Christmas color abounds at Coweta Greenhouses

by Clay Neely -


“Plants just make people feel better, generally. That’s just the way it is,” said Cawthon. 

“Take a look around and you’ll get the idea pretty quickly,” said Marshall Cawthon as he walked past the seemingly endless rows of poinsettias resting under the plastic roof of Coweta Greenhouses.

“We’re a seasonal business that stays busy year-round. That’s probably the best way to describe us,” said Cawthon.

Starting the week before Thanksgiving, Cawthon and Coweta Greenhouses will ship more than 120,000 poinsettias from the facility located off U.S. Hwy 29 near the Coweta County Fairgrounds.

“They stay within the state, but we go everywhere,” said Cawthon. “We’re a direct store delivery service — Macon, Savannah, all of metro-Atlanta. Aw, heck. Even Newnan is considered metro now.”

Coweta Greenhouses generally has eight to 10 trucks in use for deliveries daily during the holiday season.

“We follow the seasons and we never have one that’s slow,” said Cawthon. “One season after the other, something is always happening. We’re already getting the Valentine hydrangeas ready along with the fuchsias and geraniums for spring.”

Coweta Greenhouses started 41 years ago and is primarily a wholesale operation. “We started as a family-owned business. We grow and sell locally, but many people don’t know we’re here. I guess we’re kind of off the beaten path, so a lot of people don’t know about us,” said Cawthon.

Upon entering the greenhouse, it’s easy to be overwhelmed with the sheer volume and varieties of poinsettias grown by Cawthon.

From offices and restaurants, to the home and hearth, poinsettias are as synonymous with Christmas as mistletoe and holly.

A common type of poinsettia can be found growing only for a short period of time around Christmas in Mexico. It derives its common English name from Joel Roberts Poinsett, the first United States Minister to Mexico. He introduced the plant into the United States in 1825.

Thus, the Christmas poinsettia was born, and production and distribution has consistently grown since it was first discovered in the 1800s. There are now poinsettias in pink, white, yellow, purple, salmon, and multi-colors. They have names like “Premium Picasso,” “Monet Twilight,” “Shimmer” and “Surprise.”

Cawthon cites Paul Ecke Jr. as the godfather of the poinsettia industry due to his discovery of a technique that caused seedlings to branch. His technique allowed the poinsettia industry to flourish. The Paul Ecke Ranch in California grows more than 70 percent of all poinsettias purchased in the United States and about 50 percent of the world-wide sales of poinsettias.

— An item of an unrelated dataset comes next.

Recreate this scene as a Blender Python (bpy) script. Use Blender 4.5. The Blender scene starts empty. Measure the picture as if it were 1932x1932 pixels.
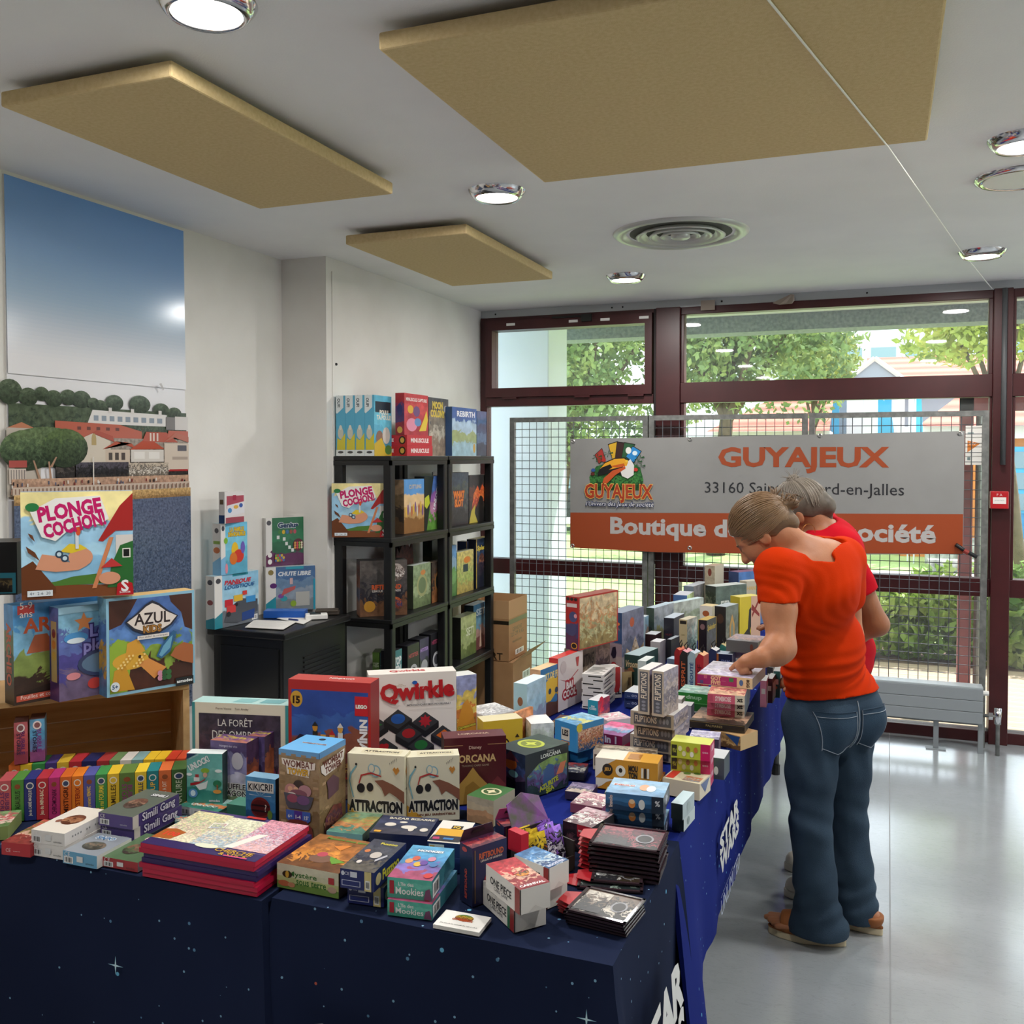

With the copious amount of plants being grown, one might imagine there is some risk of overproduction. Not so, according to Cawthon.

“Oh, almost all of our products are pre-sold — I’d say around 95 percent. I remember when you could grow on speculation alone, but now the cost and risk is just too high,” said Cawthon. “I would probably be called a medium-sized grower, maybe on the smaller side.

“We pride ourselves on plant quality, customer service and timeliness. I’m not the cheapest guy on the block but I’ve had some customers for 40 years — so it seems to say something about us.”

Despite a downturn in the industry over the past decade, Georgia produces about half a million poinsettias annually, according to a 2012 Georgia Department of Agriculture report.

Poinsettias also contribute more than $250 million to the U.S. economy at the retail level.

When the “Great Recession” hit in 2008, many greenhouses began to disappear. However, Cawthon believes that the niche his company fills keeps the business safe from the slump and, in fact, is faring better than expected.

“When you have a downswing in the economy, people aren’t spending big money, said Cawthon. “They’re spending small money. They’re not going out to dinner and taking long vacations but they’re probably staying at home and entertaining more. So what makes a home look better than a fresh plant on the patio?”

“It’s been said in this industry for a long time that in an economic downturn that products like ours will hold their own, if not a little better. Our products are tied to people who are watching their money. They’re not spending money on a flatscreens or cars, but they’ll spend $10, $15 or $20 dollars on a potted plant,” said Cawthon.

It’s hard to believe that the entire greenhouse, filled with vibrant color, will soon be completely devoid of this Christmas staple in less than a week.

“It’s been a pretty good season,” said Cawthon. “A bit too rainy and damp at times, which isn’t great for a plant like the poinsettia. But there’s not much you can do about it. Just try to blow in some fresh air and hope for the best.”

Pausing momentarily to look around at the bustling activity of workers loading trucks and the endless rows of color, Cawthon just smiled.

“Plants just make people feel better, generally. That’s just the way it is.”